Prodotto dallo stesso Jackson, registrato e mixato da Elliot Scheiner (Steely Dan, Bob Dylan, Sting), The Duke è il miglior omaggio possibile che Ellington potesse ricevere nel 2012, ma al tempo stesso un disco che reca integralmente la firma del suo autore.
Eternamente controcorrente, refrattario a tutte le mode e i cliché, questo allampanato anti-rocker continua a saltellare senza posa da un genere all’altro, sfiorando a volte la megalomania, ma – ed è questo il miracolo – senza mai scivolare in quella superficialità che il camaleontismo spesso comporta. Anzi, forte del suo “look sharp”, è riuscito sempre a penetrare a fondo lo spirito autentico di ogni stile.
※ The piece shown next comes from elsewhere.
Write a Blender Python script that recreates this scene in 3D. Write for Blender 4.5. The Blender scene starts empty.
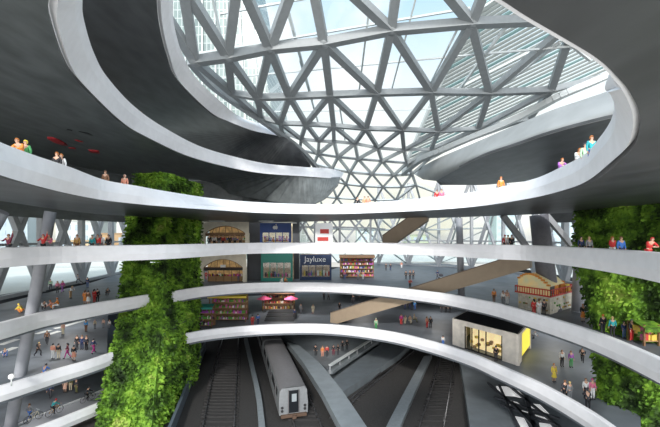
import bpy, bmesh, math, random
from mathutils import Vector, Matrix, noise
random.seed(7)
C = bpy.context.scene.collection
F = 360.0; CX = 330.0; HY = 237.0
# ---------------------------------------------------------------- camera, sky, sun, exposure
cam_d = bpy.data.cameras.new('camera'); cam = bpy.data.objects.new('camera', cam_d); C.objects.link(cam)
cam_d.sensor_width = 36; cam_d.lens = 36*F/660.0; cam_d.shift_y = (HY-213.5)/660.0
cam_d.clip_start = 0.05; cam_d.clip_end = 3000
cam.rotation_euler = (math.pi/2, 0, 0)
bpy.context.scene.camera = cam
vs = bpy.context.scene.view_settings
vs.view_transform = 'Standard'; vs.look = 'None'; vs.gamma = 1.0; vs.exposure = 0.12
vs.use_curve_mapping = False
world = bpy.data.worlds.new('sky'); bpy.context.scene.world = world; world.use_nodes = True
nt = world.node_tree; nt.nodes.clear()
wo = nt.nodes.new('ShaderNodeOutputWorld'); bg = nt.nodes.new('ShaderNodeBackground')
tc = nt.nodes.new('ShaderNodeTexCoord'); sp = nt.nodes.new('ShaderNodeSeparateXYZ')
rp = nt.nodes.new('ShaderNodeValToRGB')
for _ in range(3): rp.color_ramp.elements.new(0.5)
for e, (p, c) in zip(rp.color_ramp.elements, [(0.0,(0.62,0.62,0.58)),(0.02,(0.86,0.83,0.68)),(0.13,(0.93,0.92,0.80)),(0.40,(0.80,0.92,1.0)),(0.6,(0.42,0.70,0.92))]):
    e.position = p; e.color = (*c, 1)
nz = nt.nodes.new('ShaderNodeTexNoise'); nz.inputs['Scale'].default_value = 3.2; nz.inputs['Detail'].default_value = 6
cr = nt.nodes.new('ShaderNodeValToRGB'); cr.color_ramp.elements[0].position = 0.48; cr.color_ramp.elements[1].position = 0.66
mx = nt.nodes.new('ShaderNodeMixRGB'); mx.inputs[2].default_value = (1,1,1,1)
L = nt.links.new
L(tc.outputs['Generated'], sp.inputs[0]); L(sp.outputs['Z'], rp.inputs[0]); L(tc.outputs['Generated'], nz.inputs['Vector'])
L(nz.outputs['Fac'], cr.inputs[0]); L(cr.outputs[0], mx.inputs[0]); L(rp.outputs[0], mx.inputs[1])
L(mx.outputs[0], bg.inputs[0]); bg.inputs[1].default_value = 1.15
SUN_DIR = Vector((0.10, 0.86, -0.50)).normalized()
vm = nt.nodes.new('ShaderNodeVectorMath'); vm.operation = 'DOT_PRODUCT'; vm.inputs[1].default_value = (-SUN_DIR)   # bright haze around the sun
pw = nt.nodes.new('ShaderNodeMath'); pw.operation = 'POWER'; pw.inputs[1].default_value = 2.5
cl = nt.nodes.new('ShaderNodeMath'); cl.operation = 'MAXIMUM'; cl.inputs[1].default_value = 0.0
ml = nt.nodes.new('ShaderNodeMath'); ml.operation = 'MULTIPLY'; ml.inputs[1].default_value = 1.9
b2 = nt.nodes.new('ShaderNodeBackground'); b2.inputs[0].default_value = (0.97,0.97,1.0,1); ad = nt.nodes.new('ShaderNodeAddShader')
L(tc.outputs['Generated'], vm.inputs[0]); L(vm.outputs['Value'], cl.inputs[0]); L(cl.outputs[0], pw.inputs[0]); L(pw.outputs[0], ml.inputs[0]); L(ml.outputs[0], b2.inputs[1])
L(bg.outputs[0], ad.inputs[0]); L(b2.outputs[0], ad.inputs[1]); L(ad.outputs[0], wo.inputs[0])
sun_d = bpy.data.lights.new('sun', 'SUN'); sun = bpy.data.objects.new('sun', sun_d); C.objects.link(sun)
sun_d.energy = 2.6; sun_d.angle = math.radians(5); sun_d.color = (1.0, 0.97, 0.92)
sun.rotation_euler = SUN_DIR.to_track_quat('-Z', 'Y').to_euler()

# ---------------------------------------------------------------- helpers
def P(px, py, z):
    Y = z*F/(HY-py); return Vector(((px-CX)/F*Y, Y, z))
def D(px, py, Y): return Vector(((px-CX)/F*Y, Y, (HY-py)/F*Y))

def mat(name, col, rough=0.6, metal=0.0, var=0.0, scale=4.0, bump=0.0, emit=None, es=0.0, col2=None, stretch=None, spec=0.5):
    m = bpy.data.materials.new(name); m.use_nodes = True
    n = m.node_tree; b = n.nodes['Principled BSDF']
    b.inputs['Base Color'].default_value = (*col, 1); b.inputs['Roughness'].default_value = rough
    b.inputs['Metallic'].default_value = metal; b.inputs['Specular IOR Level'].default_value = spec
    if var or col2 or bump:
        t = n.nodes.new('ShaderNodeTexCoord'); x = n.nodes.new('ShaderNodeTexNoise')
        x.inputs['Scale'].default_value = scale; x.inputs['Detail'].default_value = 5
        src = t.outputs['Object']
        if stretch:
            mp = n.nodes.new('ShaderNodeMapping'); mp.inputs['Scale'].default_value = stretch
            n.links.new(src, mp.inputs[0]); src = mp.outputs[0]
        n.links.new(src, x.inputs['Vector'])
        if var or col2:
            r = n.nodes.new('ShaderNodeValToRGB'); r.color_ramp.elements[0].position = 0.35; r.color_ramp.elements[1].position = 0.65
            c2 = col2 or tuple(min(1, c*(1+var)) for c in col)
            c1 = col if col2 else tuple(c*(1-var) for c in col)
            r.color_ramp.elements[0].color = (*c1, 1); r.color_ramp.elements[1].color = (*c2, 1)
            n.links.new(x.outputs['Fac'], r.inputs[0]); n.links.new(r.outputs[0], b.inputs['Base Color'])
        if bump:
            bp = n.nodes.new('ShaderNodeBump'); bp.inputs['Strength'].default_value = bump
            n.links.new(x.outputs['Fac'], bp.inputs['Height']); n.links.new(bp.outputs[0], b.inputs['Normal'])
    if emit:
        b.inputs['Emission Color'].default_value = (*emit, 1); b.inputs['Emission Strength'].default_value = es
    return m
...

Dal punk al reggae, dal rock al blues, dal pop al jazz, dallo swing all’afrocubano, dal soul alle colonne sonore fino alla Classica, non c’è praticamente ambito musicale che il suo genio onnivoro non abbia toccato e approfondito. Così come è quasi senza precedenti, in campo pop-rock, la sua poliedricità di musicista, cantante, paroliere, compositore, arrangiatore e direttore d’orchestra. Vengono in mente Zappa, Rundgren, Oldfield e pochissimi altri, ma nessuno di loro è riuscito a mantenersi così a lungo su questi standard di qualità.
Anche se il quarto d’ora di celebrità è finito da tempo, anche se in tanti continueranno a giudicarlo lezioso e pedante, Joe Jackson resterà sempre un rifugio prezioso per quanti non vogliono lasciarsi irretire dall’ultima next big thing e preferiscono affidarsi al respiro senza tempo della sua musica. Un’oasi dove potersi sempre rifocillare di leggerezza, classe e intelligenza. E scusate se è poco.